Sunday, November 07, 2004

07/11/04

Ahhhhh I miss my games heee. But I have replaced my games playing time with lots of others interesting things. What a day!! I think I have soon forgotten the sadness about my exams. Which is a good thing! For my friends who are waiting for the slice of life section, I wonder why they didn't have it on weekends. Perhaps they are online available from Monday to Thursday. hmm beats me.

My Day

Wow I spent my day doing a long quiz. It is really amazing that my FYP (final year project) group actually wants to enter into an international competition and make it as a project. This is something really exciting. However, there will be a series of elimination process for the participants. The first one is an online quiz. We can do this quiz as a group, and could take our time to answer those questions up to a closing time set by them. The closing time is a few days away.... erm I think its tomorrow to be exact.

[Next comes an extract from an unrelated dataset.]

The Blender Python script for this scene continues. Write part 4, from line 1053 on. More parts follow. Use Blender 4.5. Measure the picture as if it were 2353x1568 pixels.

This quiz is just amazing. It requires us to find information about the company that is organizing the competition, and also answer questions regarding a business simulation. The last question is a tie breaker question that requires high level of accounting analysing skills and interpretation. The whole quiz took me 7 hrs!! All the information seeking, all the calculations, all the reading of the case study (14 pages mind you). I didn't pin my hopes on getting into the finals because I really cannot imagine myself flying to Paris to present our ideas to experts in the fields. But...... if that day comes, I will put in 101% of my effort. Its an experience in a lifetime. Yeah. What an exciting thing to do for an FYP project.

Personal thoughts

Some people ask me why do I keep on posting blogs. I find that its a good place to just say whatever I want to say. Me being a person who has a strange personality needs this place to say things that I didn't have a chance to say. I seldom speak in real life because I find that the things I speak are not very well liked by my friends. I always think that my mental age is just way too high above my physical age. Outcast is the word. That is why, I need a place to say what I want to say. If people wanna read, they'll read, if not they won't. I won't offend or irritate people this way.

Another reason is that I might be a person who offends people easily. Because of my behavior, I might treat people in a nasty way. But inside me, I didn't mean it that way. So, people need to understand me more, so I have chosen this avenue. If I try to explain myself using my mouth, I might just offend that person even more.

Something about myself. I have a problem concentrating when people talks to me. I tries to look at the person who is talking to me but what my eyes see after a while is a cloudy image. I don't know how to explain it. But this is the reason why when I speak to someone, I have to look somewhere else. I cannot concentrate on someone's face for too long. haha Thats something strange isn't it? Perhaps my mind has a low span of concentration.